TASK TO COMPLETE:
Exactly reproduce the lines that run from the one containing "Model this scene" through the one containing "COL = SC.collection", ends included, with no pictures.

RECORDED INFORMATION:
=-=-=

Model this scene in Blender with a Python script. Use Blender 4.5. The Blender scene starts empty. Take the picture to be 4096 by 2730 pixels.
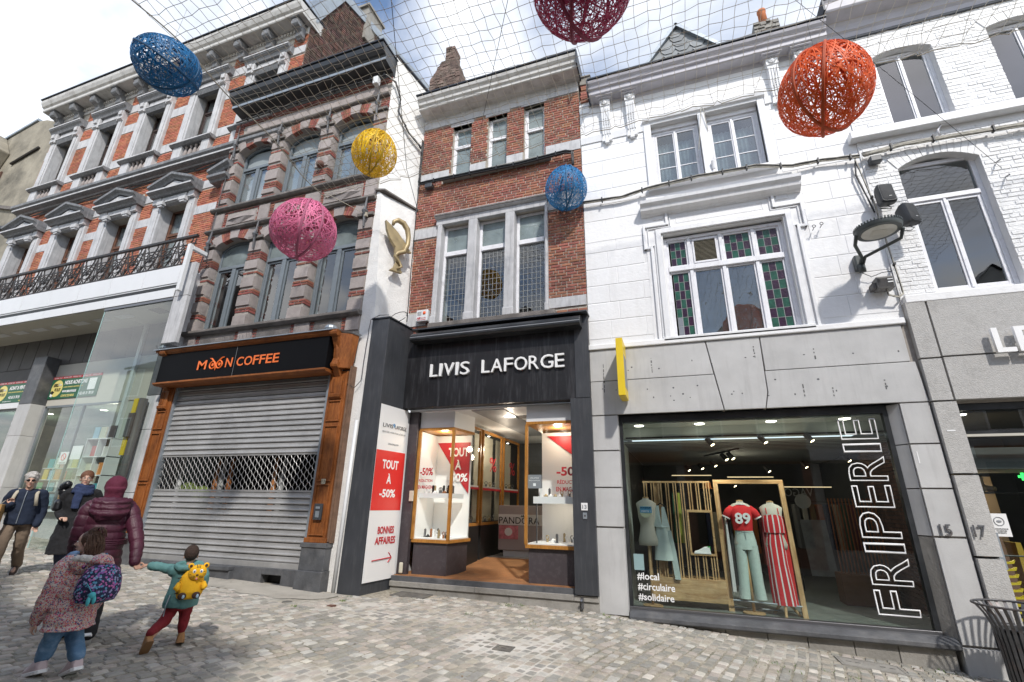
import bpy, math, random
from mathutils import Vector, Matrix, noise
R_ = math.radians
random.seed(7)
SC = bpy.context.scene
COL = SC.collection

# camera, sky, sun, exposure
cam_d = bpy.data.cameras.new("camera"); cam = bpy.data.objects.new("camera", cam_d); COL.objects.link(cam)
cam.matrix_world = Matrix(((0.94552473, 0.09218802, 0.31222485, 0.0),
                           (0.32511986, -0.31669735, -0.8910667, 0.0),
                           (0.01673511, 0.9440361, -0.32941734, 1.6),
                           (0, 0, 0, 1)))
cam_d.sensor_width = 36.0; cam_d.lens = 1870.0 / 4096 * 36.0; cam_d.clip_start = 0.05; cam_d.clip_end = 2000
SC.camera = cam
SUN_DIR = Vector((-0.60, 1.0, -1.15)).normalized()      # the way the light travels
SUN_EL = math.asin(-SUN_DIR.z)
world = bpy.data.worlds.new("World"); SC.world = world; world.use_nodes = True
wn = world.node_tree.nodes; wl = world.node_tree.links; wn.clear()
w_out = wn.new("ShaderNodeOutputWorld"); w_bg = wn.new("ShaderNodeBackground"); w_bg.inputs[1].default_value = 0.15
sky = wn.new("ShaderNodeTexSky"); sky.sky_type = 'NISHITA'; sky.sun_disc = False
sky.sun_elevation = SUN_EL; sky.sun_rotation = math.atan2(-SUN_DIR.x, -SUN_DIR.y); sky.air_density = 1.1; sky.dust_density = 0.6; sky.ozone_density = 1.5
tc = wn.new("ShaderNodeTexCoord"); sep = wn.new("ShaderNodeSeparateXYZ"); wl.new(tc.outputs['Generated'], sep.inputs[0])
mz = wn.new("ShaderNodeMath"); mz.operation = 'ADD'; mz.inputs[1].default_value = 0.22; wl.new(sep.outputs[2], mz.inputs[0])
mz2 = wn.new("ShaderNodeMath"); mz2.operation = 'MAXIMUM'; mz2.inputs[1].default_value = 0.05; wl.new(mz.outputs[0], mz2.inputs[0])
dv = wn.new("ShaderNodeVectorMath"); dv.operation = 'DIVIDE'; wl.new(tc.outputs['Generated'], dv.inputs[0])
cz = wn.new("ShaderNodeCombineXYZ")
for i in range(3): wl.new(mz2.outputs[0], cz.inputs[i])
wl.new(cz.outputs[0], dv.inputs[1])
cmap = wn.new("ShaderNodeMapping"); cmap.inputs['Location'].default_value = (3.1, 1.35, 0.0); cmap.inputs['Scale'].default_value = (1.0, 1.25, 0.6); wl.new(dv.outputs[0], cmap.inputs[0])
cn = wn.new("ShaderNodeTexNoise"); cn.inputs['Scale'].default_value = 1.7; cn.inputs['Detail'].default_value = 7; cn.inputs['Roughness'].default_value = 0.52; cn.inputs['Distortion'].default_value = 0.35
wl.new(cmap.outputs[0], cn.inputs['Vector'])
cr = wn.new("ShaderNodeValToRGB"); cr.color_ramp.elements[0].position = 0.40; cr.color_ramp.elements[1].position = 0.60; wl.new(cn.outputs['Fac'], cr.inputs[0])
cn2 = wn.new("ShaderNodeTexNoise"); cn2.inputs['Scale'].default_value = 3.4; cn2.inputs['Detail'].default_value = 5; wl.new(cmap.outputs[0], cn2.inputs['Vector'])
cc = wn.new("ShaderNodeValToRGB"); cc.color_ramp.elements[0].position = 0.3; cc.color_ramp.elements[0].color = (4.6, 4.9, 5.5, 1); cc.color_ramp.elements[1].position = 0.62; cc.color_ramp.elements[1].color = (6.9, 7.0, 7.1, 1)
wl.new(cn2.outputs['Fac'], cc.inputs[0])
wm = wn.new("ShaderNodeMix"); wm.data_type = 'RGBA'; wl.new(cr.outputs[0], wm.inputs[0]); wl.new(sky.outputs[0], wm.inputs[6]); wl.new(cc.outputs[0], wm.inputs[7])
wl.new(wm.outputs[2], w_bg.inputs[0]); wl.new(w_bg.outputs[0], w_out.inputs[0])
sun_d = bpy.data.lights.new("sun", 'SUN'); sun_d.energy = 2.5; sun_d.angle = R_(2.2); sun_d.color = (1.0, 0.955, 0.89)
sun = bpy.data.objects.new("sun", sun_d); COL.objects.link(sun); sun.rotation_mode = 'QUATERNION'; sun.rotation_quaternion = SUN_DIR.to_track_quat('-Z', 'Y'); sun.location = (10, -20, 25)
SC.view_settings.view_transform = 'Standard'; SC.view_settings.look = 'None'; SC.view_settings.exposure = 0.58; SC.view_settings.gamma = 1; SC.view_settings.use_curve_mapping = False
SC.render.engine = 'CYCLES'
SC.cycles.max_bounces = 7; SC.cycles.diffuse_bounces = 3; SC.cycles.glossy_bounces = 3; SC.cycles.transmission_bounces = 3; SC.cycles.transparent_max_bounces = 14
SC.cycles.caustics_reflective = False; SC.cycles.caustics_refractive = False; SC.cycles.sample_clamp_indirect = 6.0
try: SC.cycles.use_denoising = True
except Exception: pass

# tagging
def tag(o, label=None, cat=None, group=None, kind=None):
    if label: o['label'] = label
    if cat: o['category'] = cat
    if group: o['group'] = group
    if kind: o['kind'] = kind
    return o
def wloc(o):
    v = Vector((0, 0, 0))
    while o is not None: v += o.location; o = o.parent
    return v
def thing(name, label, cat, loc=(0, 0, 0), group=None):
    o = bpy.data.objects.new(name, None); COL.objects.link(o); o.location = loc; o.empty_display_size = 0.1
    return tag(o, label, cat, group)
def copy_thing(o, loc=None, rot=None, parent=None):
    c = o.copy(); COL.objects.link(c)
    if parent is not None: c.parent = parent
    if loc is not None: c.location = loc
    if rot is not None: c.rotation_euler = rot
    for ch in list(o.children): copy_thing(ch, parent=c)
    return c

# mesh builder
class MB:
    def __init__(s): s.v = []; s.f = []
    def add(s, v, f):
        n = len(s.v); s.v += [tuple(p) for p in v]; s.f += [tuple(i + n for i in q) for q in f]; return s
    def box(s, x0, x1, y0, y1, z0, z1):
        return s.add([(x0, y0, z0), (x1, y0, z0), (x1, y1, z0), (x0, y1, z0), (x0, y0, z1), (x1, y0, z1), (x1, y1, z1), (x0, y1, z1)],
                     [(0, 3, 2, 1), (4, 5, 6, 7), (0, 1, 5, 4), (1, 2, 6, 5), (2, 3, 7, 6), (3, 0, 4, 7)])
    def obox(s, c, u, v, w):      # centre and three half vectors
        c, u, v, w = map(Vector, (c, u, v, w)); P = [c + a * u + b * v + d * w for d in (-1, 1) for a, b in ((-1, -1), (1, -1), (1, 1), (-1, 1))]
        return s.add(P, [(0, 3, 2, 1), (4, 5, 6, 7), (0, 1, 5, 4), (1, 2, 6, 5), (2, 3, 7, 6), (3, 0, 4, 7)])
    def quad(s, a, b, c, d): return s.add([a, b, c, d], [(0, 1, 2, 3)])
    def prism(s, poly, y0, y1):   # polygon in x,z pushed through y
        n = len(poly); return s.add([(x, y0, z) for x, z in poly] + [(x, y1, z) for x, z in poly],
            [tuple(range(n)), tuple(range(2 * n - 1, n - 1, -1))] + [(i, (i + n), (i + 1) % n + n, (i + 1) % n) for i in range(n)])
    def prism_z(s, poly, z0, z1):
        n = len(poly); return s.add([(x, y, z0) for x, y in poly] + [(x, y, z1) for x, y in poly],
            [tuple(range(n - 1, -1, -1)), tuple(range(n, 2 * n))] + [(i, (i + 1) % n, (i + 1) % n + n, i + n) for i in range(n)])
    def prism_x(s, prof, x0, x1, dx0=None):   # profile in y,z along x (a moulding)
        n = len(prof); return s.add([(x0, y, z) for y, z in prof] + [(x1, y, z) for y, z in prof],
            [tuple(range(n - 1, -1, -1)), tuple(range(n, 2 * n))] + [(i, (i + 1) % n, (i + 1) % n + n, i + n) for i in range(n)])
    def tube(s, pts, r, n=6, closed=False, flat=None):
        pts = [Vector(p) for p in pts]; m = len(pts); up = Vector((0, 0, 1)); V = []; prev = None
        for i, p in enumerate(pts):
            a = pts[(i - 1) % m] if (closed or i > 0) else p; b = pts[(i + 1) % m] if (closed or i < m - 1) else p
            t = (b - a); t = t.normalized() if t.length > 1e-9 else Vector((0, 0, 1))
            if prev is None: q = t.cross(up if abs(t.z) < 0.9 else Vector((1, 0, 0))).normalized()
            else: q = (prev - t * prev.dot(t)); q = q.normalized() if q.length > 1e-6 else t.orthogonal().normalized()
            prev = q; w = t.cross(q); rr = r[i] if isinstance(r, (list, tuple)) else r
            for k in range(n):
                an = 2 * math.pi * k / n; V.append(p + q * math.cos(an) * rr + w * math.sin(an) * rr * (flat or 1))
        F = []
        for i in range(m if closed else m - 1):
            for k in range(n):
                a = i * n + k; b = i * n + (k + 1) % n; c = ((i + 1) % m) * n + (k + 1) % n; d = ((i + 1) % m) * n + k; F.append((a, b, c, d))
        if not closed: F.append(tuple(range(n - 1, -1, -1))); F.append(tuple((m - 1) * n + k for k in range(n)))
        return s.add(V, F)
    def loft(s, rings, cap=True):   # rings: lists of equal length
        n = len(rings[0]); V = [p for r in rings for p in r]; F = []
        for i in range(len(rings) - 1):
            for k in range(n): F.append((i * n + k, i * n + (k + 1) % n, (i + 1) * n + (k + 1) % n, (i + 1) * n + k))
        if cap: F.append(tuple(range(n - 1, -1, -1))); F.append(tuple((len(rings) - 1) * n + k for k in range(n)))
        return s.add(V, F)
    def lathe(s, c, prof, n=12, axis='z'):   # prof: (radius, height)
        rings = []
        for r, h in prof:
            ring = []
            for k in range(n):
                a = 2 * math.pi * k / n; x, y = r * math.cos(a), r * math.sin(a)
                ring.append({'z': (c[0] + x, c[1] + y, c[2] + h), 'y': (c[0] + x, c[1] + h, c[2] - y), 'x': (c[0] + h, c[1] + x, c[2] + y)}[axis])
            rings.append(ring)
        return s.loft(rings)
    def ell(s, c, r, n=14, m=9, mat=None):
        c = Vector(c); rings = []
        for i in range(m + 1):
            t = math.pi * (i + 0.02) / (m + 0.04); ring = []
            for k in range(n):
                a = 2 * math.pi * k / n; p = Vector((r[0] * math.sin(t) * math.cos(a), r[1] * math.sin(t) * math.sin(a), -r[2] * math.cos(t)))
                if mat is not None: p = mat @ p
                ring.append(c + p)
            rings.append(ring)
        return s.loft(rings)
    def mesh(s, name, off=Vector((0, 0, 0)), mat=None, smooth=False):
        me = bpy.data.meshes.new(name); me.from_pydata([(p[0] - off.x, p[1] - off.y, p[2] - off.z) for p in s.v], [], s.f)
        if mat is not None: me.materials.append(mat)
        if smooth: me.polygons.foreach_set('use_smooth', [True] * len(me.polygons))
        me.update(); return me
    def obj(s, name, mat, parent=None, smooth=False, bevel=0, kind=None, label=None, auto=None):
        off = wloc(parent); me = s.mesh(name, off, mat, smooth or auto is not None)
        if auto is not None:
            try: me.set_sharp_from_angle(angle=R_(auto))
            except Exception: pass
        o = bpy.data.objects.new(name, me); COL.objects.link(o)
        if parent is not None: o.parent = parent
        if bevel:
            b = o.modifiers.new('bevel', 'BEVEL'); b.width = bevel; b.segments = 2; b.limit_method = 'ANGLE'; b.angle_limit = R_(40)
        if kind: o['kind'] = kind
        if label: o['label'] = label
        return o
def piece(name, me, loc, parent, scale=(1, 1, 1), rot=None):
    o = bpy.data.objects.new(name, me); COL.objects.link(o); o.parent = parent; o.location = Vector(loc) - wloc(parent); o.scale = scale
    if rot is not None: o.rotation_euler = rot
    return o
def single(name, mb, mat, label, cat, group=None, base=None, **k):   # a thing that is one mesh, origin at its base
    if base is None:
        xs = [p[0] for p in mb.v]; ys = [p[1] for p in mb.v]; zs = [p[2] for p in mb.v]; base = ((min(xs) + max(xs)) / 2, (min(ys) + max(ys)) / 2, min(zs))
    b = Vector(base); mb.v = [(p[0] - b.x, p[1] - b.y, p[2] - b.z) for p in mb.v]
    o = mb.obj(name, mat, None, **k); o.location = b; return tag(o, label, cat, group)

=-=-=

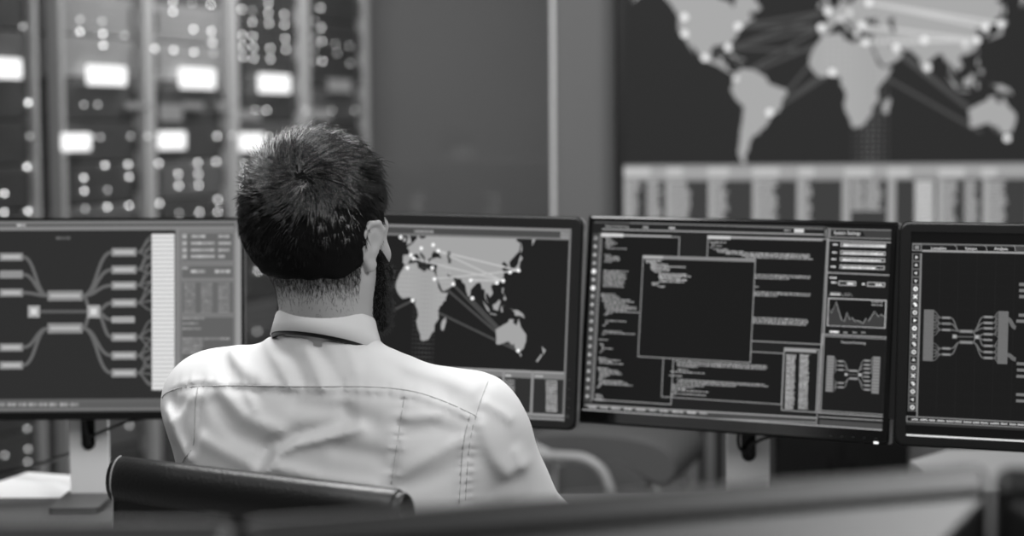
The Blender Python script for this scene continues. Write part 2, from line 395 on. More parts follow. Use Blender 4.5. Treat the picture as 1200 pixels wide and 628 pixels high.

=-=-=

ANSWER FOR THE TASK:
Model this scene in Blender with a Python script. Use Blender 4.5. The Blender scene starts empty. Take the picture to be 4096 by 2730 pixels.
import bpy, math, random
from mathutils import Vector, Matrix, noise
R_ = math.radians
random.seed(7)
SC = bpy.context.scene
COL = SC.collection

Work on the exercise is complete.